* _Work to complete_:
Reproduce exactly the opening lines of the listing, stopping after the line that contains "(0.62, 0.80, 1.0))" and including it.

* _Data shown_:
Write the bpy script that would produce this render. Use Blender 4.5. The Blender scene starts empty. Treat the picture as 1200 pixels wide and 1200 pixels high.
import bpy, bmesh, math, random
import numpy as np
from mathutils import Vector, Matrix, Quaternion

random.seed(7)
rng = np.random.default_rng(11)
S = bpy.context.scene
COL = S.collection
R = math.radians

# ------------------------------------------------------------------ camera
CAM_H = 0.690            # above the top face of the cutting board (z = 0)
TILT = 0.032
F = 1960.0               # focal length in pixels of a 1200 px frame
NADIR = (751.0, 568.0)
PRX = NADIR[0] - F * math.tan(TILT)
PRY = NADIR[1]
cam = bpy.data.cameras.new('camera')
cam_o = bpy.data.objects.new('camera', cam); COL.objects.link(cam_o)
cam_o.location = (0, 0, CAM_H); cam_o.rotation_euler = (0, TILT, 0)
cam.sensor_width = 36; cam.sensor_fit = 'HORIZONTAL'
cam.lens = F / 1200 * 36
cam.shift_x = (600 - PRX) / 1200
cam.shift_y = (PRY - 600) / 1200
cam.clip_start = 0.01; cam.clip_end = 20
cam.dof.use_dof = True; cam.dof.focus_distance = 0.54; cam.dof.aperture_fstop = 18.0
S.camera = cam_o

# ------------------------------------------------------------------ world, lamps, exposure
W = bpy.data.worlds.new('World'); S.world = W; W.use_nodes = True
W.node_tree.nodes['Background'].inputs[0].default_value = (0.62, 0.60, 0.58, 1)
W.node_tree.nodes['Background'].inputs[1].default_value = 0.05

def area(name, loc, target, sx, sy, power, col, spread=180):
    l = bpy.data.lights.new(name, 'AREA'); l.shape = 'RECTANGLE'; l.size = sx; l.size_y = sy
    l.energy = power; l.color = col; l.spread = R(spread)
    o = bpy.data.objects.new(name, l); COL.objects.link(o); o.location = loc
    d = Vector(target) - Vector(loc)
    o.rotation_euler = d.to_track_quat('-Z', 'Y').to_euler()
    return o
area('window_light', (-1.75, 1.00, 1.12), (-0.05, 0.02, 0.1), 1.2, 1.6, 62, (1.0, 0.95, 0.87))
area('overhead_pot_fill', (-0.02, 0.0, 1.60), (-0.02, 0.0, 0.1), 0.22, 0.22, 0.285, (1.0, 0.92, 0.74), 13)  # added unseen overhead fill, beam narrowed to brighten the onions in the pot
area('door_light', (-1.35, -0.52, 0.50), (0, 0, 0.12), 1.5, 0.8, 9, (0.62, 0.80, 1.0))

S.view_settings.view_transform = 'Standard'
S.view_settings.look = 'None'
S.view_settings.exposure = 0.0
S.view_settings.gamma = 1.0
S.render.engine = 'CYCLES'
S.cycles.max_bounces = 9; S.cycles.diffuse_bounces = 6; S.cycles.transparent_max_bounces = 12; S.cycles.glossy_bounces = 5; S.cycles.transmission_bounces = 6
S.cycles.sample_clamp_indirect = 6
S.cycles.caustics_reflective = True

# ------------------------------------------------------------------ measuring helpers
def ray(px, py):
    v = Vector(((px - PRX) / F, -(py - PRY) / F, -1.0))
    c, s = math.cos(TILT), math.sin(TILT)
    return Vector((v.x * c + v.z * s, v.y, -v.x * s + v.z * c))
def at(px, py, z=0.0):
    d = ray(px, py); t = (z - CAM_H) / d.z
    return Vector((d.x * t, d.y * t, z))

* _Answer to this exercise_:
Write the bpy script that would produce this render. Use Blender 4.5. The Blender scene starts empty. Treat the picture as 1200 pixels wide and 1200 pixels high.
import bpy, bmesh, math, random
import numpy as np
from mathutils import Vector, Matrix, Quaternion

random.seed(7)
rng = np.random.default_rng(11)
S = bpy.context.scene
COL = S.collection
R = math.radians

# ------------------------------------------------------------------ camera
CAM_H = 0.690            # above the top face of the cutting board (z = 0)
TILT = 0.032
F = 1960.0               # focal length in pixels of a 1200 px frame
NADIR = (751.0, 568.0)
PRX = NADIR[0] - F * math.tan(TILT)
PRY = NADIR[1]
cam = bpy.data.cameras.new('camera')
cam_o = bpy.data.objects.new('camera', cam); COL.objects.link(cam_o)
cam_o.location = (0, 0, CAM_H); cam_o.rotation_euler = (0, TILT, 0)
cam.sensor_width = 36; cam.sensor_fit = 'HORIZONTAL'
cam.lens = F / 1200 * 36
cam.shift_x = (600 - PRX) / 1200
cam.shift_y = (PRY - 600) / 1200
cam.clip_start = 0.01; cam.clip_end = 20
cam.dof.use_dof = True; cam.dof.focus_distance = 0.54; cam.dof.aperture_fstop = 18.0
S.camera = cam_o

# ------------------------------------------------------------------ world, lamps, exposure
W = bpy.data.worlds.new('World'); S.world = W; W.use_nodes = True
W.node_tree.nodes['Background'].inputs[0].default_value = (0.62, 0.60, 0.58, 1)
W.node_tree.nodes['Background'].inputs[1].default_value = 0.05

def area(name, loc, target, sx, sy, power, col, spread=180):
    l = bpy.data.lights.new(name, 'AREA'); l.shape = 'RECTANGLE'; l.size = sx; l.size_y = sy
    l.energy = power; l.color = col; l.spread = R(spread)
    o = bpy.data.objects.new(name, l); COL.objects.link(o); o.location = loc
    d = Vector(target) - Vector(loc)
    o.rotation_euler = d.to_track_quat('-Z', 'Y').to_euler()
    return o
area('window_light', (-1.75, 1.00, 1.12), (-0.05, 0.02, 0.1), 1.2, 1.6, 62, (1.0, 0.95, 0.87))
area('overhead_pot_fill', (-0.02, 0.0, 1.60), (-0.02, 0.0, 0.1), 0.22, 0.22, 0.285, (1.0, 0.92, 0.74), 13)  # added unseen overhead fill, beam narrowed to brighten the onions in the pot
area('door_light', (-1.35, -0.52, 0.50), (0, 0, 0.12), 1.5, 0.8, 9, (0.62, 0.80, 1.0))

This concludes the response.